SUPPLIED INFORMATION:
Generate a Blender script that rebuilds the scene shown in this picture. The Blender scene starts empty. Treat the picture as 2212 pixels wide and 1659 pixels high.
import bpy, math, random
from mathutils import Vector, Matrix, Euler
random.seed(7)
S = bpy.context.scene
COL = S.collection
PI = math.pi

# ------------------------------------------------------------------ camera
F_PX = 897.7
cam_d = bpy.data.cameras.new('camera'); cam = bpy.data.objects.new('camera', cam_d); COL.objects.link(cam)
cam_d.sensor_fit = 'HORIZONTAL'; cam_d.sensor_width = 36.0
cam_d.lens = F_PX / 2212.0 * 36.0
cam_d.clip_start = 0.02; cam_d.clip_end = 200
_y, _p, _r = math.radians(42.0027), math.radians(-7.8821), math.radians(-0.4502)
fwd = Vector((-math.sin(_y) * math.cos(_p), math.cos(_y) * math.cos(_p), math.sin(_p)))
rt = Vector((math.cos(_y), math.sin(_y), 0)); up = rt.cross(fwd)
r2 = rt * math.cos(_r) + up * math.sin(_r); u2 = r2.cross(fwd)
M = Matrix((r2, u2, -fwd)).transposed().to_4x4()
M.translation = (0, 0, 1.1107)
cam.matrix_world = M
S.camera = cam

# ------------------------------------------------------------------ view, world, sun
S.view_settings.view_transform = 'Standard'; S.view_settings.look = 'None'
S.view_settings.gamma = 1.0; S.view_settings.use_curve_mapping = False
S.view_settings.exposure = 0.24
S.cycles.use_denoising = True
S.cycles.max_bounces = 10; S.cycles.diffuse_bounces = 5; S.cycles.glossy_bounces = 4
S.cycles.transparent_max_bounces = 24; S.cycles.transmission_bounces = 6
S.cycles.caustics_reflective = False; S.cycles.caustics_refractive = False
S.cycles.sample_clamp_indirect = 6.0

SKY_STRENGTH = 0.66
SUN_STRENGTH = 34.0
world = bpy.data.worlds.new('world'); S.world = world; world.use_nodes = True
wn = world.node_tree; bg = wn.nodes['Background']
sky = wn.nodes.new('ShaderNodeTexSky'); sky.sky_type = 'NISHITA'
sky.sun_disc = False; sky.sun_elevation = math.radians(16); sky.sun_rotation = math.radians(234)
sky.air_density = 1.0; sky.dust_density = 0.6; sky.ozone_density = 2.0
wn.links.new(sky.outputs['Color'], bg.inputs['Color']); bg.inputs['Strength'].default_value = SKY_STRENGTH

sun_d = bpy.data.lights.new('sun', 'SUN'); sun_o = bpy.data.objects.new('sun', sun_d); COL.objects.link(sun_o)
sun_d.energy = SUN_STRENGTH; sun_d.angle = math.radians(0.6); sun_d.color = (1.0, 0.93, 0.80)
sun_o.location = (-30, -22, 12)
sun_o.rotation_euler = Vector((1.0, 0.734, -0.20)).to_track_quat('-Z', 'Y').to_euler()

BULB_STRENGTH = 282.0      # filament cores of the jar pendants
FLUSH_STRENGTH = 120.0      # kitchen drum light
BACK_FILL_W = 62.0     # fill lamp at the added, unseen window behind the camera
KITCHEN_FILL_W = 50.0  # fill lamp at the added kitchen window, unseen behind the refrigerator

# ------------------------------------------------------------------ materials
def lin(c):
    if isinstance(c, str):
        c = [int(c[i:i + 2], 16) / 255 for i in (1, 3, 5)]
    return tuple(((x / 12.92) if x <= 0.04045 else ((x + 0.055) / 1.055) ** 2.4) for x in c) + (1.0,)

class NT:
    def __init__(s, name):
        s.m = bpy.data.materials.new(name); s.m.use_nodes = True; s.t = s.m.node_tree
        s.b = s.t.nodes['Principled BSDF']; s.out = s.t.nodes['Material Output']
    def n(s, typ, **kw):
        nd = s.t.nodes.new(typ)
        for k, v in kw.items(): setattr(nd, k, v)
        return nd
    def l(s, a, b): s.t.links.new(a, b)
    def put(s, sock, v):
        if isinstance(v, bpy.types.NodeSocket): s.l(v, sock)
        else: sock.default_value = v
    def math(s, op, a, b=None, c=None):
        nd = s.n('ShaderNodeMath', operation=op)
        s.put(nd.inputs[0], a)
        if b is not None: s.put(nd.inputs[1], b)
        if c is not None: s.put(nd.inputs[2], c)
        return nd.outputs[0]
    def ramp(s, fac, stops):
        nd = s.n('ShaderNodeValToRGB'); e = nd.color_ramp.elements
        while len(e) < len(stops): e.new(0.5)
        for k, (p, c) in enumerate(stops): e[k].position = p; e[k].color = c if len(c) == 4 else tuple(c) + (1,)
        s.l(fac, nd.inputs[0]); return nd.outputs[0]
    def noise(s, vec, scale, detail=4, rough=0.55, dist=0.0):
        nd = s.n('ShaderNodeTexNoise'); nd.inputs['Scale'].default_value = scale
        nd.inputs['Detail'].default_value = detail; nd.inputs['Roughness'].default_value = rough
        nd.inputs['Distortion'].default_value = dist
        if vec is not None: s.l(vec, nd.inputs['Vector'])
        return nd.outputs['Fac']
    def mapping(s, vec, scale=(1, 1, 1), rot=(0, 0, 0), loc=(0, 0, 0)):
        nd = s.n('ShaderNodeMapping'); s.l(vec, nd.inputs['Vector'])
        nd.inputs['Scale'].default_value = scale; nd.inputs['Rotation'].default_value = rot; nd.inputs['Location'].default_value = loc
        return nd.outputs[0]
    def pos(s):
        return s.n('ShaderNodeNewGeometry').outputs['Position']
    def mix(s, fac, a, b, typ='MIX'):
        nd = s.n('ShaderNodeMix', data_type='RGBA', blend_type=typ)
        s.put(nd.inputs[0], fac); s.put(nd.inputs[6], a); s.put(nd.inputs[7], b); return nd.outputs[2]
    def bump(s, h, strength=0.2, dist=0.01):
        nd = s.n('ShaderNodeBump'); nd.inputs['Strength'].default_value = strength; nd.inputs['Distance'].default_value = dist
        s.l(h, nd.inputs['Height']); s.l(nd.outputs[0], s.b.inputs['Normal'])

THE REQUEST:
Hand back the material above in full, exactly as written.

WRITTEN RESPONSE:
Generate a Blender script that rebuilds the scene shown in this picture. The Blender scene starts empty. Treat the picture as 2212 pixels wide and 1659 pixels high.
import bpy, math, random
from mathutils import Vector, Matrix, Euler
random.seed(7)
S = bpy.context.scene
COL = S.collection
PI = math.pi

# ------------------------------------------------------------------ camera
F_PX = 897.7
cam_d = bpy.data.cameras.new('camera'); cam = bpy.data.objects.new('camera', cam_d); COL.objects.link(cam)
cam_d.sensor_fit = 'HORIZONTAL'; cam_d.sensor_width = 36.0
cam_d.lens = F_PX / 2212.0 * 36.0
cam_d.clip_start = 0.02; cam_d.clip_end = 200
_y, _p, _r = math.radians(42.0027), math.radians(-7.8821), math.radians(-0.4502)
fwd = Vector((-math.sin(_y) * math.cos(_p), math.cos(_y) * math.cos(_p), math.sin(_p)))
rt = Vector((math.cos(_y), math.sin(_y), 0)); up = rt.cross(fwd)
r2 = rt * math.cos(_r) + up * math.sin(_r); u2 = r2.cross(fwd)
M = Matrix((r2, u2, -fwd)).transposed().to_4x4()
M.translation = (0, 0, 1.1107)
cam.matrix_world = M
S.camera = cam

# ------------------------------------------------------------------ view, world, sun
S.view_settings.view_transform = 'Standard'; S.view_settings.look = 'None'
S.view_settings.gamma = 1.0; S.view_settings.use_curve_mapping = False
S.view_settings.exposure = 0.24
S.cycles.use_denoising = True
S.cycles.max_bounces = 10; S.cycles.diffuse_bounces = 5; S.cycles.glossy_bounces = 4
S.cycles.transparent_max_bounces = 24; S.cycles.transmission_bounces = 6
S.cycles.caustics_reflective = False; S.cycles.caustics_refractive = False
S.cycles.sample_clamp_indirect = 6.0

SKY_STRENGTH = 0.66
SUN_STRENGTH = 34.0
world = bpy.data.worlds.new('world'); S.world = world; world.use_nodes = True
wn = world.node_tree; bg = wn.nodes['Background']
sky = wn.nodes.new('ShaderNodeTexSky'); sky.sky_type = 'NISHITA'
sky.sun_disc = False; sky.sun_elevation = math.radians(16); sky.sun_rotation = math.radians(234)
sky.air_density = 1.0; sky.dust_density = 0.6; sky.ozone_density = 2.0
wn.links.new(sky.outputs['Color'], bg.inputs['Color']); bg.inputs['Strength'].default_value = SKY_STRENGTH

sun_d = bpy.data.lights.new('sun', 'SUN'); sun_o = bpy.data.objects.new('sun', sun_d); COL.objects.link(sun_o)
sun_d.energy = SUN_STRENGTH; sun_d.angle = math.radians(0.6); sun_d.color = (1.0, 0.93, 0.80)
sun_o.location = (-30, -22, 12)
sun_o.rotation_euler = Vector((1.0, 0.734, -0.20)).to_track_quat('-Z', 'Y').to_euler()

BULB_STRENGTH = 282.0      # filament cores of the jar pendants
FLUSH_STRENGTH = 120.0      # kitchen drum light
BACK_FILL_W = 62.0     # fill lamp at the added, unseen window behind the camera
KITCHEN_FILL_W = 50.0  # fill lamp at the added kitchen window, unseen behind the refrigerator

# ------------------------------------------------------------------ materials
def lin(c):
    if isinstance(c, str):
        c = [int(c[i:i + 2], 16) / 255 for i in (1, 3, 5)]
    return tuple(((x / 12.92) if x <= 0.04045 else ((x + 0.055) / 1.055) ** 2.4) for x in c) + (1.0,)

class NT:
    def __init__(s, name):
        s.m = bpy.data.materials.new(name); s.m.use_nodes = True; s.t = s.m.node_tree
        s.b = s.t.nodes['Principled BSDF']; s.out = s.t.nodes['Material Output']
    def n(s, typ, **kw):
        nd = s.t.nodes.new(typ)
        for k, v in kw.items(): setattr(nd, k, v)
        return nd
    def l(s, a, b): s.t.links.new(a, b)
    def put(s, sock, v):
        if isinstance(v, bpy.types.NodeSocket): s.l(v, sock)
        else: sock.default_value = v
    def math(s, op, a, b=None, c=None):
        nd = s.n('ShaderNodeMath', operation=op)
        s.put(nd.inputs[0], a)
        if b is not None: s.put(nd.inputs[1], b)
        if c is not None: s.put(nd.inputs[2], c)
        return nd.outputs[0]
    def ramp(s, fac, stops):
        nd = s.n('ShaderNodeValToRGB'); e = nd.color_ramp.elements
        while len(e) < len(stops): e.new(0.5)
        for k, (p, c) in enumerate(stops): e[k].position = p; e[k].color = c if len(c) == 4 else tuple(c) + (1,)
        s.l(fac, nd.inputs[0]); return nd.outputs[0]
    def noise(s, vec, scale, detail=4, rough=0.55, dist=0.0):
        nd = s.n('ShaderNodeTexNoise'); nd.inputs['Scale'].default_value = scale
        nd.inputs['Detail'].default_value = detail; nd.inputs['Roughness'].default_value = rough
        nd.inputs['Distortion'].default_value = dist
        if vec is not None: s.l(vec, nd.inputs['Vector'])
        return nd.outputs['Fac']
    def mapping(s, vec, scale=(1, 1, 1), rot=(0, 0, 0), loc=(0, 0, 0)):
        nd = s.n('ShaderNodeMapping'); s.l(vec, nd.inputs['Vector'])
        nd.inputs['Scale'].default_value = scale; nd.inputs['Rotation'].default_value = rot; nd.inputs['Location'].default_value = loc
        return nd.outputs[0]
    def pos(s):
        return s.n('ShaderNodeNewGeometry').outputs['Position']
    def mix(s, fac, a, b, typ='MIX'):
        nd = s.n('ShaderNodeMix', data_type='RGBA', blend_type=typ)
        s.put(nd.inputs[0], fac); s.put(nd.inputs[6], a); s.put(nd.inputs[7], b); return nd.outputs[2]
    def bump(s, h, strength=0.2, dist=0.01):
        nd = s.n('ShaderNodeBump'); nd.inputs['Strength'].default_value = strength; nd.inputs['Distance'].default_value = dist
        s.l(h, nd.inputs['Height']); s.l(nd.outputs[0], s.b.inputs['Normal'])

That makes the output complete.